A lifelong Catholic, Sparacio said she is taking a hard line on recalcitrant priests and on arguments that Latino volunteers who are undocumented residents may quit their posts rather than be fingerprinted.

"We are putting a blanket over our children," Sparacio said. No one with a record of child abuse or other serious crime will be allowed access to children at Catholic churches, schools, sports leagues or other programs.

"I am the bad guy," Sparacio told 16 laypeople meeting Thursday night at the St. Rose Parish Center to hear from her.

Joan Panaro, a Resurrection Parish member who attended the meeting, said she was not surprised by the pastors' slow response. Traditionalist clergy are not accustomed to having laypeople give them orders, she said.

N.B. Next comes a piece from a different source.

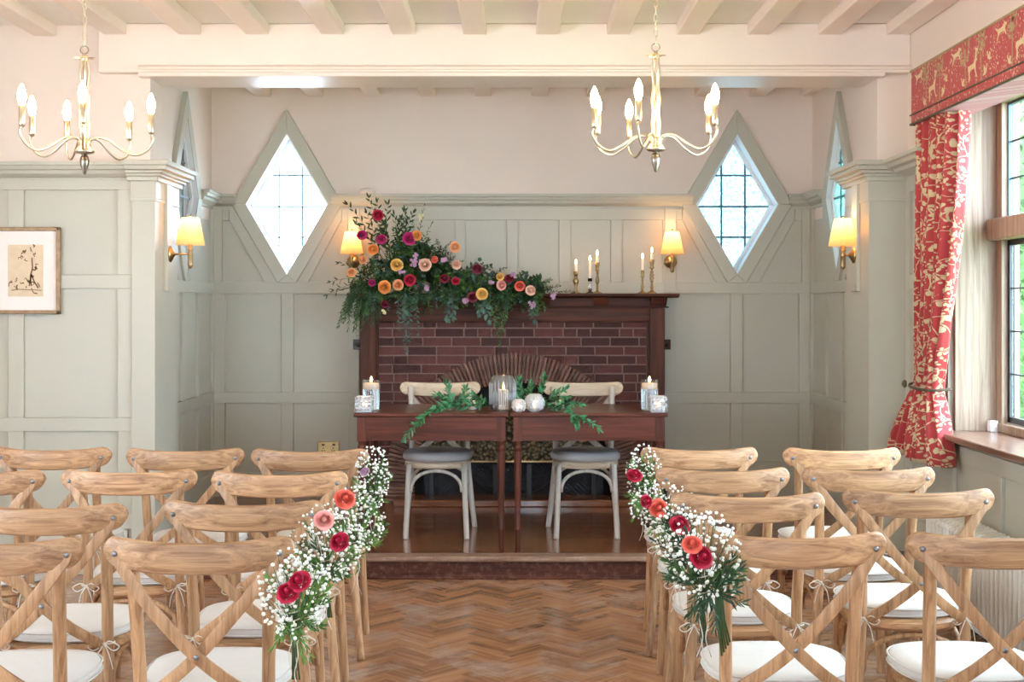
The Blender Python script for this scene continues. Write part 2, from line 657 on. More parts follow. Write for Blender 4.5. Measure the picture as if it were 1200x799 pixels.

"I can see why they resist with all their might," Panaro said.

Frontczak said the bishop supports Sparacio's efforts. "We are not a corporation," Frontczak said. "He really is relying on the pastors' good will."

Sparacio said she is sympathetic to the concern that some parish Latino ministries may be dismantled by the mandatory fingerprinting. Undocumented residents fear the process could put them in jeopardy with immigration authorities, a possibility Sparacio said she cannot dispel.

But the issue has been discussed in other dioceses, and no exceptions will be made.

Though the misconduct in the Santa Rosa Diocese involved priests, Sparacio said the screening must cover everyone who has regular contact with Catholic children. In her 16 years as an elementary and high school counselor, Sparacio said she dealt with cases of sex abuse by family members.

Priests account for a fraction of the child sex abuse in the nation, she said. But Sparacio acknowledged that fingerprinting will not catch a molester who has no criminal record.

Also moving slowly are sex abuse prevention training programs for church employees and families throughout the 140,000-member Santa Rosa Diocese, which stretches from Petaluma to the Oregon border.

"We're a little behind the eight ball," Sparacio said. "We're getting there, but we're a little behind."

An abuse prevention training program for diocese employees and volunteers will start later this month and should be completed by Nov. 15. But a more extensive and "strongly recommended" education program for Catholic parents and children won't get started until December and won't spread throughout the diocese until spring.

The training programs are also stipulated by the bishops' policy.

Sparacio, who has reviewed the diocese's private files on victims of sex abuse by priests, also said she has found cases in which the diocese's response was incomplete and is recommending additional measures, including paying for more counseling.

"We've got to open the purse strings," Sparacio said.

Frontczak said the diocese will do what it can with limited resources. The diocese's funds for victim assistance are "fairly depleted," she said.

Sparacio said some local victims remain wounded and angry. "It breaks my heart that they have lost their faith altogether," she said.

Twelve Santa Rosa priests have been accused of sexual misconduct since 1994, and the diocese has acknowledged paying $7.4 million to settle victims' claims.

The diocese currently faces five sex abuse lawsuits alleging decades-old abuse by priests and cover-ups by church officials. Walsh and other California bishops last year warned parishioners that legal settlements could drain the church's resources for spiritual and social missions.